Dia seguinte, a Catedral lotada de convidados, o Capitão no altar, esperando a noiva que atrasou uma hora, os amigos brincavam que a noiva havia fugido. Até que ela entrou de braços com seu pai, linda, devagar ao som da marcha nupcial, eu tinha os olhos molhados, a imagem em nada mudou, vestida de noiva, sorrindo e querendo chorar.
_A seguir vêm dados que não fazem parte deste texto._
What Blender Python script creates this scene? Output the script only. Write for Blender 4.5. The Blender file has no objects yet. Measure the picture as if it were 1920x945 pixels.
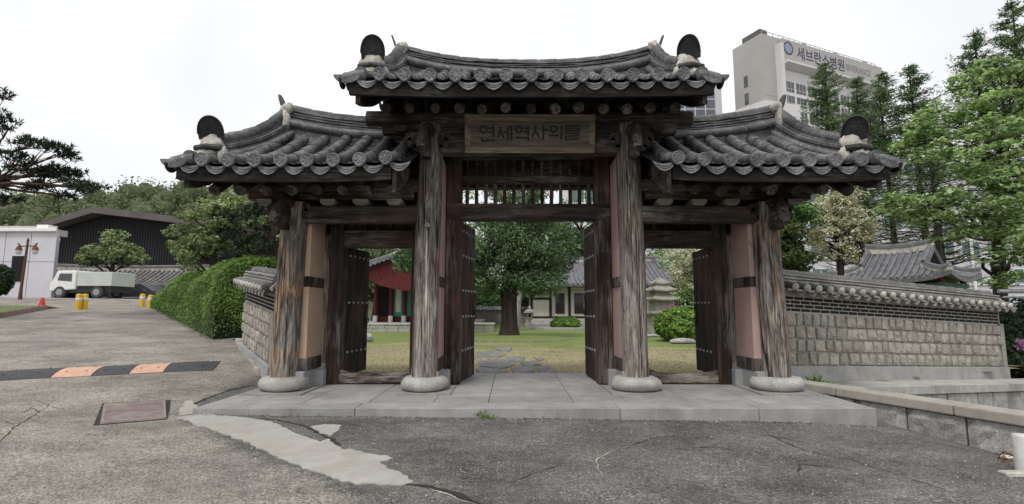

A cerimônia do casamento foi belíssima. A Banda de Música do 20º Batalhão de Caçadores caprichou nas músicas no auge da MPB, da Bossa Nova. O padre Salomão fez uma emocionante oração sobre a união, o casamento. Após a cerimônia saímos de braços dados, do lado de fora da igreja estavam meus colegas oficiais do Exército com suas espadas cruzadas, fazendo um túnel, a abóboda de aço, por onde, abaixados, atravessamos. Durante a recepção a alegria reinou com uma Banda de Pífano, muito uísque, muitos amigos, está gravada em minha memória aquela noite, mais importante e mais feliz
Nesses 54 anos, o céu nem sempre foi de Brigadeiro, algumas rotas de colisão, alguns percalços, soubemos enfrentar. Agora nenhuma tempestade poderá fazer nosso barco afundar. Além de tudo, já avistamos a praia do outro lado. Estamos pertos, navegar é preciso e inexorável.
Construímos uma bela família, três filhos, quatro netos, Vânia deixa um legado à sociedade: sua atuação na Justiça sempre ao lado do bem social como Promotora, como Advogada e Professora. Também deixo meu legado nos livros, na cidadania.
Em nossa casa de praia, na parede da sala, está desenhado um verso de meu querido Lêdo Ivo: "Na Barra de São Miguel, diante do mar, só agora compreendi, o dia mais longo de um homem dura menos que um relâmpago."
Esses 54 anos tornaram-se um relâmpago. Resta apenas o carinho, a veneração e a felicidade em estarmos juntos, antes do último clarão do relâmpago.